According to the present invention, the plurality of the filter layers are described to sequentially comprise first, second, third, fourth, fifth, and sixth filter layers in a downward direction. However, the effect of the prevent invention can be obtained also with some of these filter layers not included or other layers further included as long as the molten metal can easily pass through the filter layers.

While the present invention has been particularly shown and described with reference to exemplary embodiments thereof, it will be understood by those of ordinary skill in the art that various changes in form and details may be made therein without departing from the spirit and scope of the present invention as defined by the following claims.

MODE OF THE INVENTION

According to an aspect of the present invention, there is provided a filter having a multi-layered structure for removing impurity particles from a molten metal, comprising: a plurality of filter layers sequentially disposed along the flow direction of the molten metal in a downward direction and comprising a plurality of pore channels, wherein the filter layers disposed upstream comprise larger pore channels than those of the filter layers disposed downstream.

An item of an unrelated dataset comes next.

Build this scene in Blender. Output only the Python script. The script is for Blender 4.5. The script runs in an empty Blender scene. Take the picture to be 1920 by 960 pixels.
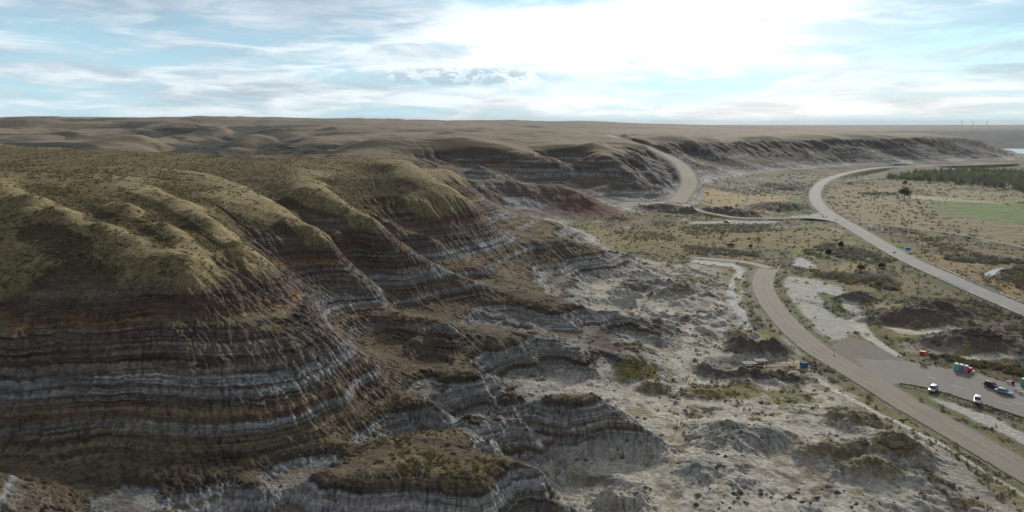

The total cross-sections of the pore channels of each of the filter layers may be identical to one another, or the total cross-sections of the pore channels of the filter layers disposed downstream are greater than the total cross-sections of the pore channels of the filter layers disposed upstream.

The cross-sections of the pore channels within each of the filter layers may be identical to one another.

The number of the pore channels of the filter layers disposed upstream may be smaller than the number of the pore channels of the filter layers disposed downstream.

A flow resistance buffer layer that temporarily receives the molten metal may be formed between each two of the filter layers.

The impurity particles may be compounds containing at least one of lead (Pb), bismuth (Bi), iron (Fe), and silicon (Si).

The filter layers may be formed of ceramics.

The plurality of the filter layers may comprise a first, second, third, fourth, fifth, and sixth filter layers, sequentially in a downstream direction, wherein the density of the pore channels of the first filter layer is 5 ppi (pores per square inch), and the density of the pore channels of the second filter layer is 10 ppi, and the density of the pore channels of the third filter layer is 15 ppi, and the density of the pore channels of the fourth filter layer is 20 ppi, and the density of the pore channels of the fifth filter layer is 25 ppi, and the density of the pore channels of the sixth filter layer is 30 ppi.

INDUSTRIAL APPLICABILITY

The filter having a multi-layered structure for removing impurity particles from a molten metal according to the present invention includes pore channels having sizes that are being sequentially decreasing in a downward direction of the flow of the molten metal. Accordingly, the impurity particles can be removed in a more efficient manner.

Claims

1. A filter having a multi-layered structure for removing impurity particles from a molten metal, comprising:

a plurality of filter layers sequentially disposed along the flow direction of the molten metal in a downward direction and comprising a plurality of pore channels,

wherein the filter layers disposed upstream comprise larger pore channels than those of the filter layers disposed downstream.

2. The filter having a multi-layered structure of claim 1, wherein the total cross-sections of the pore channels of each of the filter layers are identical to one another, or the total cross-sections of the pore channels of the filter layers disposed downstream are greater than the total cross-sections of the pore channels of the filter layers disposed upstream.

3. The filter having a multi-layered structure of claim 1, wherein the cross-sections of the pore channels within each of the filter layers are identical to one another.

4. The filter having a multi-layered structure of claim 1, wherein the number of the pore channels of the filter layers disposed upstream is smaller than the number of the pore channels of the filter layers disposed downstream.

5. The filter having a multi-layered structure of claim 1, wherein a flow resistance buffer layer that temporarily receives the molten metal is formed between each two of the filter layers.

6. The filter having a multi-layered structure of claim 1, wherein the impurity particles are compounds containing at least one of lead (Pb), bismuth (Bi), iron (Fe), and silicon (Si).

7. The filter having a multi-layered structure of claim 1, wherein the filter layers are formed of ceramics.

8. A filter having a multi-layered structure for removing impurity particles from a molten metal, the filter comprising:

a plurality of filter layers sequentially disposed along the flow direction of the molten metal in a downward direction and comprising a plurality of pore channels,

wherein the filter layers disposed upstream comprise larger pore channels than those of the filter layers disposed downstream, and

wherein the plurality of the filter layers comprise a first, second, third, fourth, fifth, and sixth filter layers, sequentially in a downstream direction, and

wherein the density of the pore channels of the first filter layer is 5 ppi (pores per square inch), and

the density of the pore channels of the second filter layer is 10 ppi, and

the density of the pore channels of the third filter layer is 15 ppi, and

the density of the pore channels of the fourth filter layer is 20 ppi, and

the density of the pore channels of the fifth filter layer is 25 ppi, and

the density of the pore channels of the sixth filter layer is 30 ppi.